> [Aim]: Filter the records below for the word "scene". Copy each line that holds it.
+--
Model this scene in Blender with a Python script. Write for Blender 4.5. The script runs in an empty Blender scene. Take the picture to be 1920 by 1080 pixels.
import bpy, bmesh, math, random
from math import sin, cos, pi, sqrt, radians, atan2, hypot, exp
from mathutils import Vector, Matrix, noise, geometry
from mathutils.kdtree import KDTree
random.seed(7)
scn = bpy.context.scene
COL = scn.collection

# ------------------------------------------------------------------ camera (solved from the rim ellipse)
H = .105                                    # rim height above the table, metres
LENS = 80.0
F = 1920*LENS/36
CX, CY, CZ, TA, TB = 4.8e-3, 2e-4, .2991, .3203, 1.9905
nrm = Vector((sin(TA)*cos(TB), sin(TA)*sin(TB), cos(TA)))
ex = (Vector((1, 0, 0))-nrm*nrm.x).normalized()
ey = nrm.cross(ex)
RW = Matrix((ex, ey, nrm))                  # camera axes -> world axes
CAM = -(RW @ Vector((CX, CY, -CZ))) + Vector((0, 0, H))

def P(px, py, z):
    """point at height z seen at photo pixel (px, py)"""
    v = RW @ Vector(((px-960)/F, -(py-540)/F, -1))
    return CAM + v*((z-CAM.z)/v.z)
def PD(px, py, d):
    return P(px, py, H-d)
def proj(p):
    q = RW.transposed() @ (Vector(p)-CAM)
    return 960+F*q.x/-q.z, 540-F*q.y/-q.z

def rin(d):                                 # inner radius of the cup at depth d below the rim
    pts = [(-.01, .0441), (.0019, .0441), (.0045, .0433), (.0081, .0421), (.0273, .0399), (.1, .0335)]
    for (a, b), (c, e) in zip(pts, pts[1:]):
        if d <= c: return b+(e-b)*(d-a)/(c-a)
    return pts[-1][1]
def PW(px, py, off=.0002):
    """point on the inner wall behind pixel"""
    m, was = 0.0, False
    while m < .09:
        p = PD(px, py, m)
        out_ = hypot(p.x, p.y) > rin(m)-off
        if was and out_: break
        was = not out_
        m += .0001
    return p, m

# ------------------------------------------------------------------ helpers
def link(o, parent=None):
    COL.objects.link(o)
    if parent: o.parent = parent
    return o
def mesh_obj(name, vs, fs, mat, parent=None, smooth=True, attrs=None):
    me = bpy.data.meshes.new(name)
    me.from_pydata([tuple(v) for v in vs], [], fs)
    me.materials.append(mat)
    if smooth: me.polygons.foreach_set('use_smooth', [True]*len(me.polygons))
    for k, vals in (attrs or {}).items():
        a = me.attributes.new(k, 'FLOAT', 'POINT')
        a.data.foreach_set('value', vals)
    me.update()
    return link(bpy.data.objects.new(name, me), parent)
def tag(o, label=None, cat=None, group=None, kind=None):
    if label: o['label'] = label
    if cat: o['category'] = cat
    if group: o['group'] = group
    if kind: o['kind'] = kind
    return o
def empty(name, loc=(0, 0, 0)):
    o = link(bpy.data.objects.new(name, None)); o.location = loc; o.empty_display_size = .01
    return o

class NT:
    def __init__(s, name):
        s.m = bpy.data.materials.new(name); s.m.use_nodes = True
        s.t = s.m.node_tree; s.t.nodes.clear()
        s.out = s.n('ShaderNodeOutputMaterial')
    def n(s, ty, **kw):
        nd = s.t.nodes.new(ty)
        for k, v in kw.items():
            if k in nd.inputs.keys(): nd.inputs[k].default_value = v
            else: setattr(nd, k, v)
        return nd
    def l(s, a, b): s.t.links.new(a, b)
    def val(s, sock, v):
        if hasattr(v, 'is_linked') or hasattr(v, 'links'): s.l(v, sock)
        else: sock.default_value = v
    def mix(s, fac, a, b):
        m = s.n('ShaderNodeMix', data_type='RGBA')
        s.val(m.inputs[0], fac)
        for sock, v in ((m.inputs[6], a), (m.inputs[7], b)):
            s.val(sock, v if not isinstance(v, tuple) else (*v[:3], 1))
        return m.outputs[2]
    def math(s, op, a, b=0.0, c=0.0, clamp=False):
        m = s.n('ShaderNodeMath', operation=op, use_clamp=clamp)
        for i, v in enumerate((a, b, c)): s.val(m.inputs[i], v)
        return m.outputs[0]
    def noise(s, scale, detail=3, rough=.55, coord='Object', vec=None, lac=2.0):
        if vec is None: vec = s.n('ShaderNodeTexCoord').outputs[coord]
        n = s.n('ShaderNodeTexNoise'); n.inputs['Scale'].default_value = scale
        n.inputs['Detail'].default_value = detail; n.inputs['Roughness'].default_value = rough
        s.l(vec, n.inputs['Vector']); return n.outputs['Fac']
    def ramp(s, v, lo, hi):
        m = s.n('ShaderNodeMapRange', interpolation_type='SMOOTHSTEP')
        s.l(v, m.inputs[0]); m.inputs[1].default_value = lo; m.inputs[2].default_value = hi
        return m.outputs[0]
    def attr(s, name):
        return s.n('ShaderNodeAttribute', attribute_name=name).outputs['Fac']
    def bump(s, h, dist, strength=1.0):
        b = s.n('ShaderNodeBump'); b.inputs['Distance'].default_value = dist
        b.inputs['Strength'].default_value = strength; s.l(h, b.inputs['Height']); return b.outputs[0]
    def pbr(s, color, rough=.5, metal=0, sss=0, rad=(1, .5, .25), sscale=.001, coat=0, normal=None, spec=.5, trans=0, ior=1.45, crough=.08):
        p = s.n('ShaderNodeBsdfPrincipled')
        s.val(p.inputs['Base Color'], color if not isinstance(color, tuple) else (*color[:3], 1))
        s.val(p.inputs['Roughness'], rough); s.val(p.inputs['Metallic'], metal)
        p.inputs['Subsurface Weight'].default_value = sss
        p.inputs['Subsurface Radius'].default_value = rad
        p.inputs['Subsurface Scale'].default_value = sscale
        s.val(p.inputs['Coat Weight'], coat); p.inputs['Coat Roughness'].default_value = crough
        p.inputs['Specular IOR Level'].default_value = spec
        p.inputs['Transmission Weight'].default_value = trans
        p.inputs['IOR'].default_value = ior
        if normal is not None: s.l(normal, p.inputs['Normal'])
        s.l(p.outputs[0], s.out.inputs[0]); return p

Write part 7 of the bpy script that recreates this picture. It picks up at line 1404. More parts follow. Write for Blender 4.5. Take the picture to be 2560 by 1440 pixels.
+--
> [Task answer]:
Model this scene in Blender with a Python script. Write for Blender 4.5. The script runs in an empty Blender scene. Take the picture to be 1920 by 1080 pixels.
scn = bpy.context.scene